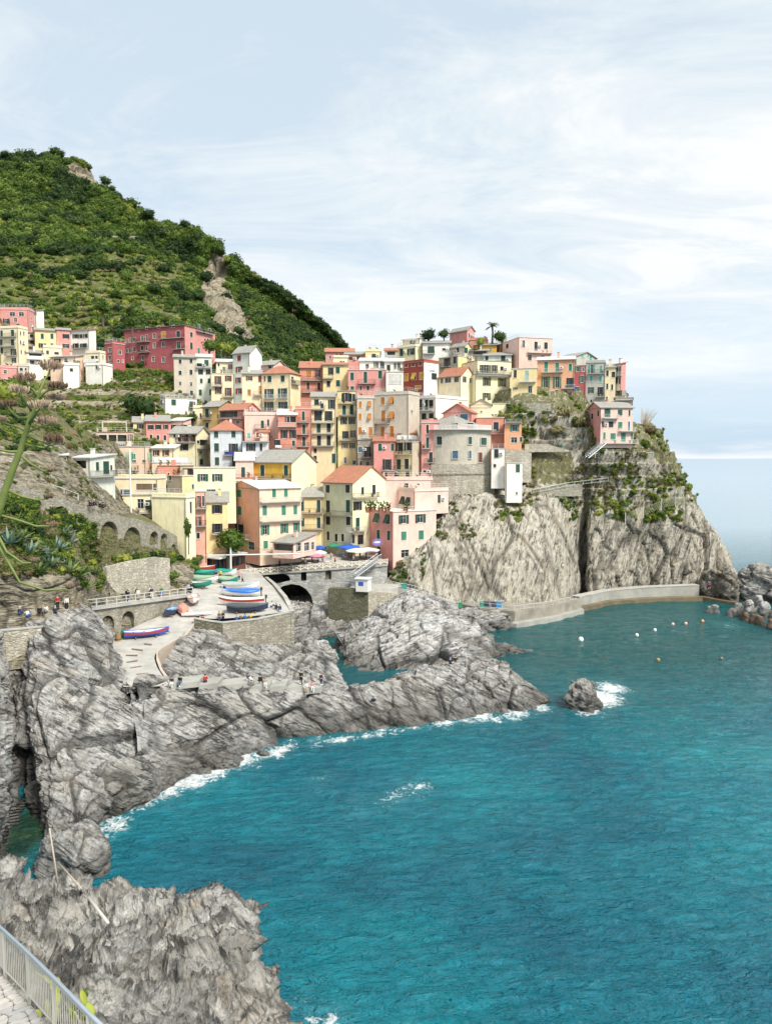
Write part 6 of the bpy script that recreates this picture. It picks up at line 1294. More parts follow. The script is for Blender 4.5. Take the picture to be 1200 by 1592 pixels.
# left bank growth
V, px, py = sample('left_bank', 3800, lambda V, px, py, Nn: (px > -30) & (px < 330) & (py > 560) & (py < 915) & ~((py > 700) & (py < 768 + px * .22)), 4)
nz = fbm(V / 4.0, 3, 25); k = ((nz > -.1) & (px < 160)) | (nz > .15) | ((py > 850) & (py < 872) & (nz > -.2)); k &= ~((px > 150) & (py < 862) & (py > 790)); k &= ~((py > 892) & (px < 150)); 
idx = np.where(fbm(V / 5.0, 2, 35) > .05, RS.choice([5, 8, 2], len(V)), RS.choice([2, 3, 4, 0], len(V)))
scatter('bank_undergrowth', V[k], idx[k], RS.uniform(.35, 1.0, len(V))[k], 'low bushes and grasses on the rocky left bank')
V, px, py = sample('left_bank', 420, lambda V, px, py, Nn: (px > -20) & (px < 320) & (py > 700) & (py < 780), 6); k = fbm(V / 4.0, 3, 26) > .02
scatter('bank_undergrowth', V[k], RS.choice([5, 2, 8, 9], k.sum()), RS.uniform(.3, .8, k.sum()), 'sparse weeds on the walls of the left bank')
# single trees
TR = MB().tube([(0, 0, -1.0), (.05, 0, .6), (0, .08, 1.3)], [.16, .11, .05], 6).tube([(.04, 0, .5), (.4, .1, 1.1)], [.07, .03], 5).tube([(.04, 0, .6), (-.35, -.1, 1.2)], [.06, .03], 5).mesh('trunk', BARK)
def tree(loc, s, k, label, group=None, name='tree', cz=1.35, sx=1.0):
    o = empty(name, loc, rp.uniform(0, 6), label, 'tree', group); inst('trunk', TR, o, M=Matrix.Scale(s, 4)); inst('crown', CROWN[k][rp.randrange(2)], o, M=Matrix.Translation((0, 0, cz * s)) @ Matrix.Diagonal((s * sx, s * sx, s, 1))); return o
mv, mpx, mpy = LOFTS['mountain'][0], *proj(LOFTS['mountain'][0])
def onhill(x, y):
    i = np.argmin((mpx - x) ** 2 + (mpy - y) ** 2 + (mv[:, 1] < 235) * 1e6); return Vector(mv[i])
dark = [(62,372),(50,380),(190,375),(205,388),(220,372),(240,396),(262,402),(276,418),(255,425),(280,398),(300,385),(310,395),(255,370),(145,352),(158,345),(120,352),(100,362),(30,350),(12,345),(80,340),(130,330),(210,350),(232,345),(300,430),(318,438),(272,455),(240,470),(226,486),(205,490),(185,486),(345,395),(340,388),(352,470),(372,520),(385,505),(400,500),(388,480),(240,455),(265,480),(290,470),(180,465),(155,476),(118,482)]
for i, (x, y) in enumerate(dark):
    p = onhill(x, y); s = p.y / 430 * rp.uniform(3.2, 4.6); kk = 'D' if i < 33 or i % 2 else 'M'
    tree(p - Vector((0, 0, s * .7)), s, kk, ('round dark evergreen tree ' if kk == 'D' else 'fresh green tree ') + ('above the pale roadside wall on the upper slope' if y < 375 and x < 160 else 'on the high shoulder near the skyline' if y < 375 else 'beside the pale mountain cliff' if x > 295 and y < 480 else 'on the slope right of the mountain cliff' if x > 330 else 'in the belt left of the mountain cliff' if y < 440 else 'just above the large dark red house'), 'evergreen trees on the mountain' if kk == 'D' else 'green trees low on the mountain')
for ps, l in (([(-10,331),(20,331),(52,333)], 'pale terrace wall crossing the upper left of the mountain'), ([(155,372),(190,374),(224,373)], 'low pale terrace wall in the middle of the mountain')):
    ribbon('terrace_wall', [onhill(x, y) + Vector((0, -1.5, 2.6)) for x, y in ps], .8, 60, STONE_LT, l)
sky_ = [(6,238,3.5,'D','bushy tree on the far left of the mountain skyline'),(86,236,4,'D','bushy tree on the very summit of the mountain'),(96,240,3,'D','small tree just right of the summit tree'),(168,287,4.2,'D','dark tree where the skyline rocks end'),(180,298,3,'M','small tree on the upper skyline slope'),(232,340,3.5,'D','lone pine-like tree halfway down the skyline'),(290,358,4.2,'D','bushy tree on the mid skyline shoulder'),(336,392,3.6,'D','tree above the pale mountain cliff'),(305,366,3,'M','light tree on the skyline near the cliff'),(455,476,3,'D','tree on the lower right skyline of the mountain'),(478,490,2.6,'D','last rounded tree low on the right skyline')]
for x, y, s, k, l in sky_: p = onhill(x, y); tree(p + Vector((0, 0, -.5)), s * p.y / 600 * 1.1, k, l)
gt = [(205,502,2.6,'M','green tree left of the large dark red house',250),(326,540,3.0,'M','leafy tree growing against the pink side of the red house',242),(350,545,2.4,'L','bright green tree above the beige house',246),(218,636,4.2,'D','brownish bare-twigged shrub tree on the valley terrace',206),(355,845,3.4,'M','green tree in the alley beside the salmon house',148),(255,695,1.5,'L','leafy tree before the mauve-pink row house',191),(300,650,1.6,'M','small tree at the arched doors of the white villa',211),(345,880,1.0,'L','bush by the head of the boat ramp',150),(665,522,2.4,'D','roof garden tree at the top of the village, left of the pink house',238),(690,520,1.8,'D','roof garden tree beside the highest pink house',237),(780,526,2.4,'M','spreading tree under the palm',231),(745,532,1.6,'L','light green shrub left of the palm',230),(160,480,3,'M','tree above the white house of the upper left row',258),(25,605,3,'M','big green bush under the small pink house',150),(8,625,3.4,'L','bright bush at the left edge above the stalk',140),(14,660,3.0,'M','lower bush at the left edge of the bank',134)]
for x, y, s, k, l, Y in gt: p = P(x, y, Y); tree(p - Vector((0, 0, s * 1.2)), s, k, l)
# cypress beside the yellow box house
c = P(293, 826, 137); cy = empty('cypress', (c.x, c.y, c.z - 2.2), 0, 'narrow columnar shrub against the salmon and yellow houses', 'shrub')
inst('foliage', CROWN['M'][0], cy, M=Matrix.Translation((0, 0, 2.5)) @ Matrix.Diagonal((.75, .75, 2.6, 1))); MB().tube([(0, 0, -2), (0, 0, 1.5)], .1, 6).build('trunk', BARK, cy)
# palm
def palm(loc, s, label):
    o = empty('palm_tree', loc, 0, label, 'palm'); MB().tube([(0, 0, -1.5), (.1, 0, 1), (0, .05, 2.2)], [.22, .17, .2], 8).build('trunk', BARK, o); b = MB()
    for k in range(26):
        an = k * 2.4; el = rp.uniform(.1, 1.25); pts_ = []
        for j in range(6): t = j / 5; r_ = 1.7 * t; pts_.append(Vector((math.cos(an) * r_ * math.cos(el), math.sin(an) * r_ * math.cos(el), 2.2 + r_ * math.sin(el) - .55 * t * t * 1.3)))
        for j in range(5):
            d = (pts_[j + 1] - pts_[j]); sd_ = d.cross(Vector((0, 0, 1))).normalized() * .26 * (1 - .5 * j / 5)
            for q in (-1, 1):
                for f in (0, .5): p = pts_[j] + d * f; b.quad(p, p + d * .3, p + sd_ * q * 1.4 + d * .9 - Vector((0, 0, .16)), p + sd_ * q + d * .35 - Vector((0, 0, .05)))
    b.build('fronds', LEAF_M, o); o.scale = (s,) * 3
palm(P(765, 524, 232), 1.5, 'palm tree standing on the village skyline')
def gb(x, y):
    Vv, gx, gy = LBP; i = int(np.argmin((gx - x) ** 2 + (gy - y) ** 2)); return P(x, y, float(Vv[i, 1]))
LBP = (LOFTS['left_bank'][0], *proj(LOFTS['left_bank'][0]))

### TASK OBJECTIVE
Return each line exactly as written. Any picture gets left out.

### TASK RESPONSE
Write part 6 of the bpy script that recreates this picture. It picks up at line 1294. More parts follow. The script is for Blender 4.5. Take the picture to be 1200 by 1592 pixels.
# left bank growth
V, px, py = sample('left_bank', 3800, lambda V, px, py, Nn: (px > -30) & (px < 330) & (py > 560) & (py < 915) & ~((py > 700) & (py < 768 + px * .22)), 4)
nz = fbm(V / 4.0, 3, 25); k = ((nz > -.1) & (px < 160)) | (nz > .15) | ((py > 850) & (py < 872) & (nz > -.2)); k &= ~((px > 150) & (py < 862) & (py > 790)); k &= ~((py > 892) & (px < 150)); 
idx = np.where(fbm(V / 5.0, 2, 35) > .05, RS.choice([5, 8, 2], len(V)), RS.choice([2, 3, 4, 0], len(V)))
scatter('bank_undergrowth', V[k], idx[k], RS.uniform(.35, 1.0, len(V))[k], 'low bushes and grasses on the rocky left bank')
V, px, py = sample('left_bank', 420, lambda V, px, py, Nn: (px > -20) & (px < 320) & (py > 700) & (py < 780), 6); k = fbm(V / 4.0, 3, 26) > .02
scatter('bank_undergrowth', V[k], RS.choice([5, 2, 8, 9], k.sum()), RS.uniform(.3, .8, k.sum()), 'sparse weeds on the walls of the left bank')
# single trees
TR = MB().tube([(0, 0, -1.0), (.05, 0, .6), (0, .08, 1.3)], [.16, .11, .05], 6).tube([(.04, 0, .5), (.4, .1, 1.1)], [.07, .03], 5).tube([(.04, 0, .6), (-.35, -.1, 1.2)], [.06, .03], 5).mesh('trunk', BARK)
def tree(loc, s, k, label, group=None, name='tree', cz=1.35, sx=1.0):
    o = empty(name, loc, rp.uniform(0, 6), label, 'tree', group); inst('trunk', TR, o, M=Matrix.Scale(s, 4)); inst('crown', CROWN[k][rp.randrange(2)], o, M=Matrix.Translation((0, 0, cz * s)) @ Matrix.Diagonal((s * sx, s * sx, s, 1))); return o
mv, mpx, mpy = LOFTS['mountain'][0], *proj(LOFTS['mountain'][0])
def onhill(x, y):
    i = np.argmin((mpx - x) ** 2 + (mpy - y) ** 2 + (mv[:, 1] < 235) * 1e6); return Vector(mv[i])
dark = [(62,372),(50,380),(190,375),(205,388),(220,372),(240,396),(262,402),(276,418),(255,425),(280,398),(300,385),(310,395),(255,370),(145,352),(158,345),(120,352),(100,362),(30,350),(12,345),(80,340),(130,330),(210,350),(232,345),(300,430),(318,438),(272,455),(240,470),(226,486),(205,490),(185,486),(345,395),(340,388),(352,470),(372,520),(385,505),(400,500),(388,480),(240,455),(265,480),(290,470),(180,465),(155,476),(118,482)]
for i, (x, y) in enumerate(dark):
    p = onhill(x, y); s = p.y / 430 * rp.uniform(3.2, 4.6); kk = 'D' if i < 33 or i % 2 else 'M'
    tree(p - Vector((0, 0, s * .7)), s, kk, ('round dark evergreen tree ' if kk == 'D' else 'fresh green tree ') + ('above the pale roadside wall on the upper slope' if y < 375 and x < 160 else 'on the high shoulder near the skyline' if y < 375 else 'beside the pale mountain cliff' if x > 295 and y < 480 else 'on the slope right of the mountain cliff' if x > 330 else 'in the belt left of the mountain cliff' if y < 440 else 'just above the large dark red house'), 'evergreen trees on the mountain' if kk == 'D' else 'green trees low on the mountain')
for ps, l in (([(-10,331),(20,331),(52,333)], 'pale terrace wall crossing the upper left of the mountain'), ([(155,372),(190,374),(224,373)], 'low pale terrace wall in the middle of the mountain')):
    ribbon('terrace_wall', [onhill(x, y) + Vector((0, -1.5, 2.6)) for x, y in ps], .8, 60, STONE_LT, l)
sky_ = [(6,238,3.5,'D','bushy tree on the far left of the mountain skyline'),(86,236,4,'D','bushy tree on the very summit of the mountain'),(96,240,3,'D','small tree just right of the summit tree'),(168,287,4.2,'D','dark tree where the skyline rocks end'),(180,298,3,'M','small tree on the upper skyline slope'),(232,340,3.5,'D','lone pine-like tree halfway down the skyline'),(290,358,4.2,'D','bushy tree on the mid skyline shoulder'),(336,392,3.6,'D','tree above the pale mountain cliff'),(305,366,3,'M','light tree on the skyline near the cliff'),(455,476,3,'D','tree on the lower right skyline of the mountain'),(478,490,2.6,'D','last rounded tree low on the right skyline')]
for x, y, s, k, l in sky_: p = onhill(x, y); tree(p + Vector((0, 0, -.5)), s * p.y / 600 * 1.1, k, l)
gt = [(205,502,2.6,'M','green tree left of the large dark red house',250),(326,540,3.0,'M','leafy tree growing against the pink side of the red house',242),(350,545,2.4,'L','bright green tree above the beige house',246),(218,636,4.2,'D','brownish bare-twigged shrub tree on the valley terrace',206),(355,845,3.4,'M','green tree in the alley beside the salmon house',148),(255,695,1.5,'L','leafy tree before the mauve-pink row house',191),(300,650,1.6,'M','small tree at the arched doors of the white villa',211),(345,880,1.0,'L','bush by the head of the boat ramp',150),(665,522,2.4,'D','roof garden tree at the top of the village, left of the pink house',238),(690,520,1.8,'D','roof garden tree beside the highest pink house',237),(780,526,2.4,'M','spreading tree under the palm',231),(745,532,1.6,'L','light green shrub left of the palm',230),(160,480,3,'M','tree above the white house of the upper left row',258),(25,605,3,'M','big green bush under the small pink house',150),(8,625,3.4,'L','bright bush at the left edge above the stalk',140),(14,660,3.0,'M','lower bush at the left edge of the bank',134)]
for x, y, s, k, l, Y in gt: p = P(x, y, Y); tree(p - Vector((0, 0, s * 1.2)), s, k, l)
# cypress beside the yellow box house
c = P(293, 826, 137); cy = empty('cypress', (c.x, c.y, c.z - 2.2), 0, 'narrow columnar shrub against the salmon and yellow houses', 'shrub')
inst('foliage', CROWN['M'][0], cy, M=Matrix.Translation((0, 0, 2.5)) @ Matrix.Diagonal((.75, .75, 2.6, 1))); MB().tube([(0, 0, -2), (0, 0, 1.5)], .1, 6).build('trunk', BARK, cy)
# palm
def palm(loc, s, label):
    o = empty('palm_tree', loc, 0, label, 'palm'); MB().tube([(0, 0, -1.5), (.1, 0, 1), (0, .05, 2.2)], [.22, .17, .2], 8).build('trunk', BARK, o); b = MB()
    for k in range(26):
        an = k * 2.4; el = rp.uniform(.1, 1.25); pts_ = []
        for j in range(6): t = j / 5; r_ = 1.7 * t; pts_.append(Vector((math.cos(an) * r_ * math.cos(el), math.sin(an) * r_ * math.cos(el), 2.2 + r_ * math.sin(el) - .55 * t * t * 1.3)))
        for j in range(5):
            d = (pts_[j + 1] - pts_[j]); sd_ = d.cross(Vector((0, 0, 1))).normalized() * .26 * (1 - .5 * j / 5)
            for q in (-1, 1):
                for f in (0, .5): p = pts_[j] + d * f; b.quad(p, p + d * .3, p + sd_ * q * 1.4 + d * .9 - Vector((0, 0, .16)), p + sd_ * q + d * .35 - Vector((0, 0, .05)))
    b.build('fronds', LEAF_M, o); o.scale = (s,) * 3
palm(P(765, 524, 232), 1.5, 'palm tree standing on the village skyline')
def gb(x, y):
    Vv, gx, gy = LBP; i = int(np.argmin((gx - x) ** 2 + (gy - y) ** 2)); return P(x, y, float(Vv[i, 1]))
LBP = (LOFTS['left_bank'][0], *proj(LOFTS['left_bank'][0]))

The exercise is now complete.